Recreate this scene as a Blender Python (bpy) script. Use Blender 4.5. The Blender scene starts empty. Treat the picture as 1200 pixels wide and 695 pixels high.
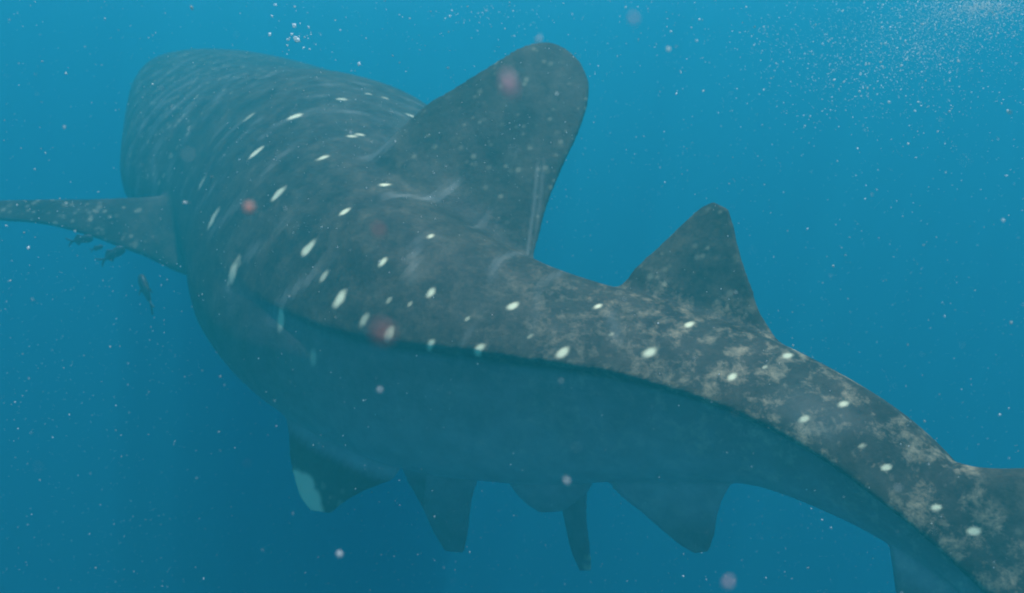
import bpy, bmesh, math, random
import numpy as np
from mathutils import Vector, Matrix

S = bpy.context.scene
COL = S.collection
R = math.radians
random.seed(4)
RNG = np.random.default_rng(11)

# ------------------------------------------------------------------ camera
cam = bpy.data.cameras.new('camera')
camo = bpy.data.objects.new('camera', cam)
COL.objects.link(camo)
camo.location = (0, 0, 0)
camo.rotation_euler = (R(90 - 18), 0, 0)
cam.sensor_width = 36
cam.lens = 24.0
cam.clip_start = 0.02
cam.clip_end = 400
cam.dof.use_dof = True
cam.dof.focus_distance = 2.8
cam.dof.aperture_fstop = 1.5
S.camera = camo

# ------------------------------------------------------------------ sky and sun
SUN_EL, SUN_AZ = 80.0, 60.0          # azimuth: degrees from straight ahead (+Y) to the right (+X)
w = bpy.data.worlds.new('World')
S.world = w
w.use_nodes = True
nt = w.node_tree
sky = nt.nodes.new('ShaderNodeTexSky')
sky.sky_type = 'NISHITA'
sky.sun_disc = False
sky.sun_elevation = R(SUN_EL)
sky.sun_rotation = R(SUN_AZ)
bg = nt.nodes['Background']
nt.links.new(sky.outputs[0], bg.inputs[0])
bg.inputs[1].default_value = 0.10
sl = bpy.data.lights.new('sun', 'SUN')
sl.energy = 5.0
sl.angle = R(0.8)
sl.color = (1.0, 0.95, 0.87)
so = bpy.data.objects.new('sun', sl)
COL.objects.link(so)
el, az = R(SUN_EL), R(SUN_AZ)
sd = Vector((math.cos(el) * math.sin(az), math.cos(el) * math.cos(az), math.sin(el)))
so.rotation_euler = (-sd).to_track_quat('-Z', 'Y').to_euler()
so.location = sd * 20
S.view_settings.view_transform = 'Standard'
S.view_settings.look = 'None'
S.view_settings.exposure = 1.42
S.view_settings.gamma = 1.0
S.render.engine = 'CYCLES'
S.cycles.filter_width = 2.0
S.cycles.volume_bounces = 3
S.cycles.max_bounces = 6
S.cycles.use_denoising = True
S.cycles.denoiser = 'OPENIMAGEDENOISE'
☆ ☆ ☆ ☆
*AIM OF THE TASK*. Go from the first line of the listing to the line holding "RNG = np.random.default_rng(11)" and, please, transcribe those lines exactly, both included, with no pictures.

*TASK RESULT*.
Recreate this scene as a Blender Python (bpy) script. Use Blender 4.5. The Blender scene starts empty. Treat the picture as 1200 pixels wide and 695 pixels high.
import bpy, bmesh, math, random
import numpy as np
from mathutils import Vector, Matrix

S = bpy.context.scene
COL = S.collection
R = math.radians
random.seed(4)
RNG = np.random.default_rng(11)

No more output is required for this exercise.